* BEGIN Given records *

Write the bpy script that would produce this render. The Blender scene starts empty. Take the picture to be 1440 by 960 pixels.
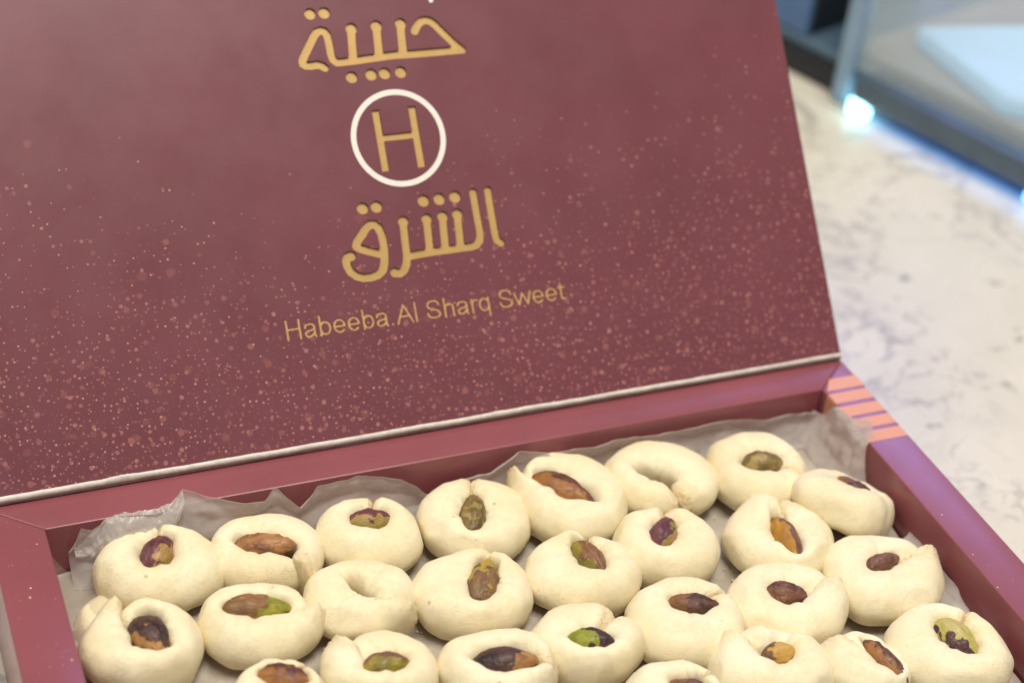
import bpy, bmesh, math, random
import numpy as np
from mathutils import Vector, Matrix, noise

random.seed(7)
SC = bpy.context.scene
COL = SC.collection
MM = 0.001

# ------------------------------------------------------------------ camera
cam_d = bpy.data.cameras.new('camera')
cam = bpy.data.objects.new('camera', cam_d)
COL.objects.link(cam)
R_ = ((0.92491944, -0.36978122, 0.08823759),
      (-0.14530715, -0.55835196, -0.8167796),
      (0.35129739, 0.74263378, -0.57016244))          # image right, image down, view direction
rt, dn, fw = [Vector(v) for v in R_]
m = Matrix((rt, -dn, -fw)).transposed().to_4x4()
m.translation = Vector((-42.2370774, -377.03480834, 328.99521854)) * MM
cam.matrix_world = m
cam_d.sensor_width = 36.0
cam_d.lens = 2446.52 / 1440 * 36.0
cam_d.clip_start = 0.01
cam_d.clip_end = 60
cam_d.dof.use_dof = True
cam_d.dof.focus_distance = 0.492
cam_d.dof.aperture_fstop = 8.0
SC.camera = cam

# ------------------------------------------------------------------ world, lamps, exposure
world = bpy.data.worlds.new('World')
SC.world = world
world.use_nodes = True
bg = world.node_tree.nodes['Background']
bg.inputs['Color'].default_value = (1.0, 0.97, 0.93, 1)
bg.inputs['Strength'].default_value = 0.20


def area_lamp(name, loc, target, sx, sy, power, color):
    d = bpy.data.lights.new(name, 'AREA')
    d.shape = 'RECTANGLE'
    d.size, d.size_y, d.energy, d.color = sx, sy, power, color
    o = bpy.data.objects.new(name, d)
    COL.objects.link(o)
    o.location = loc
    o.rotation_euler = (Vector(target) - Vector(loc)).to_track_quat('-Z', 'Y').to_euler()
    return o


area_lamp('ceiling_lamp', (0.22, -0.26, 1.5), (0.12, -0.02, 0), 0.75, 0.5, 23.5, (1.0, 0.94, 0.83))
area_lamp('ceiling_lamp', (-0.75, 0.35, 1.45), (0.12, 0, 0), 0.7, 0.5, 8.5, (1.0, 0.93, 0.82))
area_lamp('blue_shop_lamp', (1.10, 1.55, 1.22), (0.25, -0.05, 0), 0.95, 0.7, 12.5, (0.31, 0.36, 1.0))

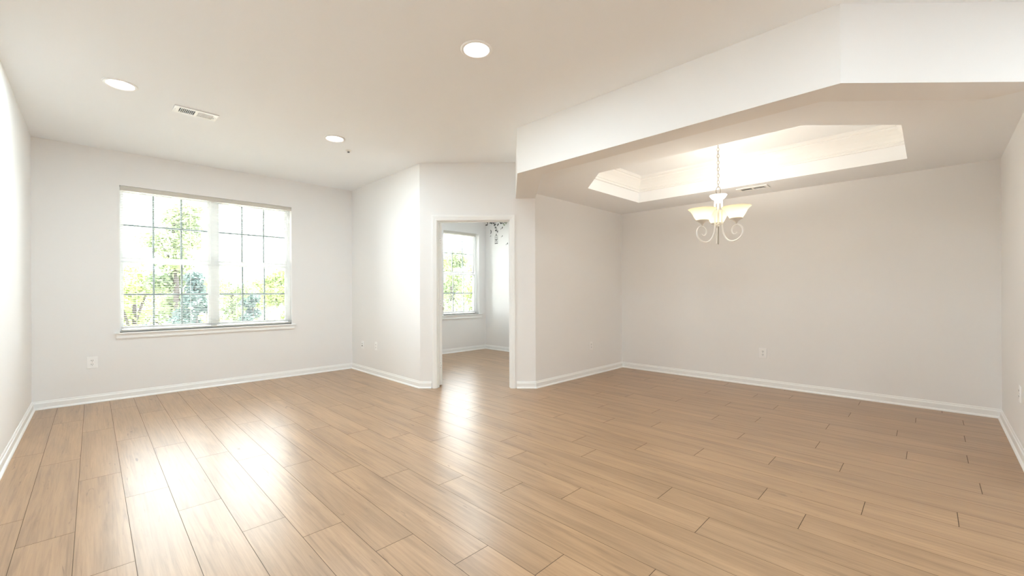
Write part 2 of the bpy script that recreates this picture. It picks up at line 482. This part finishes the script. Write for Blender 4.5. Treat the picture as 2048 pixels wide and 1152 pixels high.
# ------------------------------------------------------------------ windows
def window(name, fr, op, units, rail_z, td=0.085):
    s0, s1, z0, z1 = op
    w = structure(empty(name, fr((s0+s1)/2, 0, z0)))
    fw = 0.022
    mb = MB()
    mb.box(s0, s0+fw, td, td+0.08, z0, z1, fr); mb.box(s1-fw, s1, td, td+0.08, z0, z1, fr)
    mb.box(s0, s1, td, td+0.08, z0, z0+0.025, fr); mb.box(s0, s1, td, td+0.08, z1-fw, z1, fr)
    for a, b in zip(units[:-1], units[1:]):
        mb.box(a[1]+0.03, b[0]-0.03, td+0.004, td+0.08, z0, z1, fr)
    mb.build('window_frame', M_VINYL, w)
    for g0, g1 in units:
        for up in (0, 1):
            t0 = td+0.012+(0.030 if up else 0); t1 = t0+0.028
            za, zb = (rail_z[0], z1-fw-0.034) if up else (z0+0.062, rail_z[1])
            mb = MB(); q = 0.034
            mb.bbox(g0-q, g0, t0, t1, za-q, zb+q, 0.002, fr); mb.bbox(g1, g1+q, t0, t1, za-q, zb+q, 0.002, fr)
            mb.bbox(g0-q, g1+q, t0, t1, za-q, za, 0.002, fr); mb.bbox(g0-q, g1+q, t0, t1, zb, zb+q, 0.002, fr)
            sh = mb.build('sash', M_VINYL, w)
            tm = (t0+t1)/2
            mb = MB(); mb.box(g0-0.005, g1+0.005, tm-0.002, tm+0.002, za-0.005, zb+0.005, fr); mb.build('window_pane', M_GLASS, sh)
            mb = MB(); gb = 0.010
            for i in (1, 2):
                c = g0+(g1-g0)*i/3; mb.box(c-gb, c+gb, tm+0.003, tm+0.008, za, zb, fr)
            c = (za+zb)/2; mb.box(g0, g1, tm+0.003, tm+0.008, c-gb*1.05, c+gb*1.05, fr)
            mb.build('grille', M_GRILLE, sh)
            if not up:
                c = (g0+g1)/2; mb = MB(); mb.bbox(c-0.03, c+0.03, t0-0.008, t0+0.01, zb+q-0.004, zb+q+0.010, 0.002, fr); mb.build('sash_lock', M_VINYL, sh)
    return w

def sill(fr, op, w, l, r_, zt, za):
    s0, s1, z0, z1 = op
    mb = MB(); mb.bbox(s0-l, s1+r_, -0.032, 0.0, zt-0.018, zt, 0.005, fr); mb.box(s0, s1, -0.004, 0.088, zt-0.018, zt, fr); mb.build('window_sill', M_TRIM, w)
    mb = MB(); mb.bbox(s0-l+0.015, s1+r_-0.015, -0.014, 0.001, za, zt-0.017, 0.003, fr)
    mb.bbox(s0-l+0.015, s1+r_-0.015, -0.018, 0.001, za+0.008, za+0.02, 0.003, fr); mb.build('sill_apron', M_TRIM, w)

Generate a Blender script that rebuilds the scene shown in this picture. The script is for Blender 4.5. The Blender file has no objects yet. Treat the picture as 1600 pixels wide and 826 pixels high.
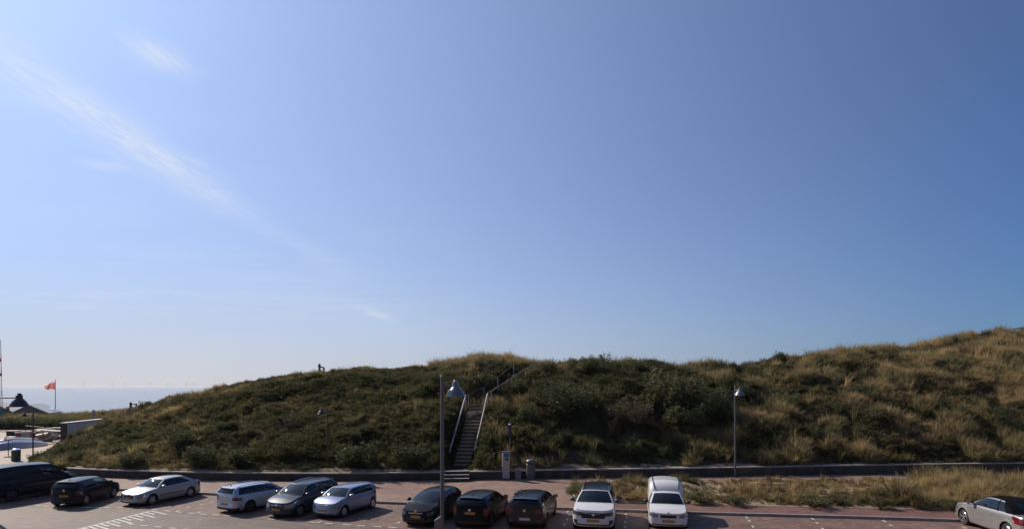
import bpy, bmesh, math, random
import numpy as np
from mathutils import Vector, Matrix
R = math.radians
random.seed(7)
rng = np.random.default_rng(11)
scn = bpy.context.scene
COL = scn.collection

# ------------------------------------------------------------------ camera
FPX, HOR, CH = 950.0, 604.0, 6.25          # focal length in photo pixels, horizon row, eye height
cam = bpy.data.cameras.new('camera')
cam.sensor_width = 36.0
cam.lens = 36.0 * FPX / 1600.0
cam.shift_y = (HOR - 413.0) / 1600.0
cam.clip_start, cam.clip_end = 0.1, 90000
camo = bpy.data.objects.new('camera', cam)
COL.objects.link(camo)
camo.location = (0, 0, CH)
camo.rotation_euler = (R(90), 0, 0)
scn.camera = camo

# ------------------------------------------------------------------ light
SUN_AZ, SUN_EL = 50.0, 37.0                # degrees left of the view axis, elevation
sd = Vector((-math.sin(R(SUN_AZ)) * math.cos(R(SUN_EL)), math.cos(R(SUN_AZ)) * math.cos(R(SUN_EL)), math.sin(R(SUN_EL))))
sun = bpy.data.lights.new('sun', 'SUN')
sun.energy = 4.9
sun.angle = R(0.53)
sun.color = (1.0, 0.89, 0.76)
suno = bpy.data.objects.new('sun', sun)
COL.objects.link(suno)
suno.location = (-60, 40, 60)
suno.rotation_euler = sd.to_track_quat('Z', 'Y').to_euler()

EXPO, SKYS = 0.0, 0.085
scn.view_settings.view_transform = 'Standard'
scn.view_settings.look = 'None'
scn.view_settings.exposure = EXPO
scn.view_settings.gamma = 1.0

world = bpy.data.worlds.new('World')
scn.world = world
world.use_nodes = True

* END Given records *
* BEGIN Given records *

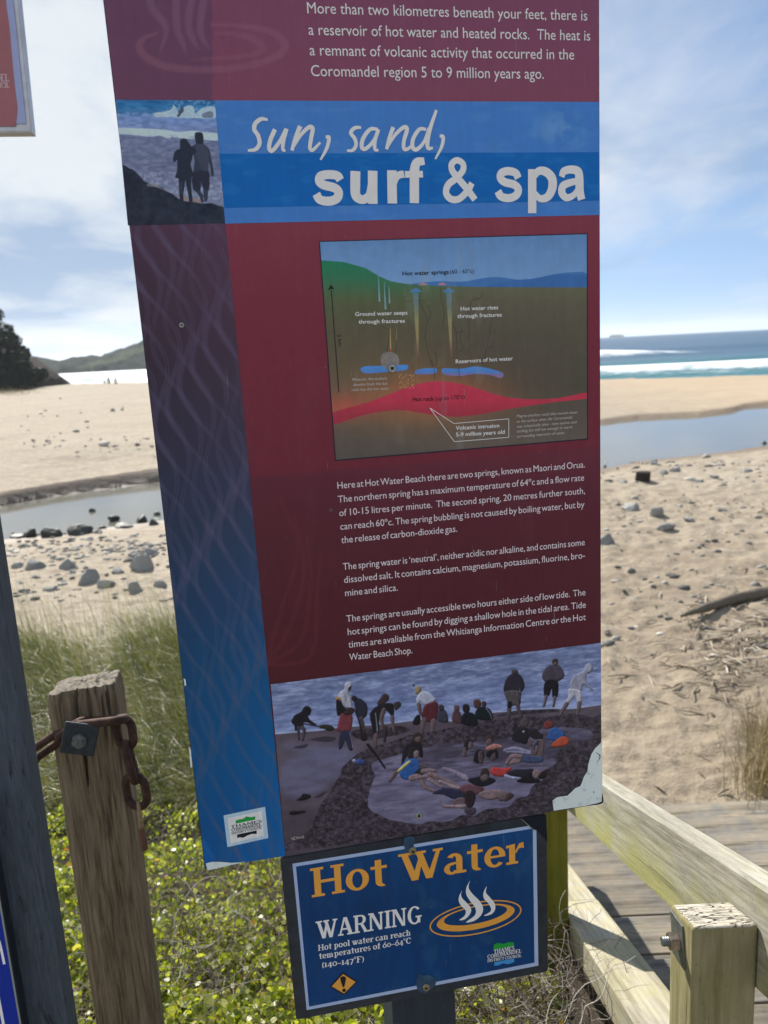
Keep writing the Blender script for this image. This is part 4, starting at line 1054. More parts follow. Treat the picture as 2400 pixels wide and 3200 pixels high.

* END Given records *

Task directions:
Leave the pictures out, then copy word for word only the lines from the one containing "Write the bpy" through the one containing "bg.inputs['Strength'].default_value = 0.20", both included.

Response for this exercise:
Write the bpy script that would produce this render. The Blender scene starts empty. Take the picture to be 1440 by 960 pixels.
import bpy, bmesh, math, random
import numpy as np
from mathutils import Vector, Matrix, noise

random.seed(7)
SC = bpy.context.scene
COL = SC.collection
MM = 0.001

# ------------------------------------------------------------------ camera
cam_d = bpy.data.cameras.new('camera')
cam = bpy.data.objects.new('camera', cam_d)
COL.objects.link(cam)
R_ = ((0.92491944, -0.36978122, 0.08823759),
      (-0.14530715, -0.55835196, -0.8167796),
      (0.35129739, 0.74263378, -0.57016244))          # image right, image down, view direction
rt, dn, fw = [Vector(v) for v in R_]
m = Matrix((rt, -dn, -fw)).transposed().to_4x4()
m.translation = Vector((-42.2370774, -377.03480834, 328.99521854)) * MM
cam.matrix_world = m
cam_d.sensor_width = 36.0
cam_d.lens = 2446.52 / 1440 * 36.0
cam_d.clip_start = 0.01
cam_d.clip_end = 60
cam_d.dof.use_dof = True
cam_d.dof.focus_distance = 0.492
cam_d.dof.aperture_fstop = 8.0
SC.camera = cam

# ------------------------------------------------------------------ world, lamps, exposure
world = bpy.data.worlds.new('World')
SC.world = world
world.use_nodes = True
bg = world.node_tree.nodes['Background']
bg.inputs['Color'].default_value = (1.0, 0.97, 0.93, 1)
bg.inputs['Strength'].default_value = 0.20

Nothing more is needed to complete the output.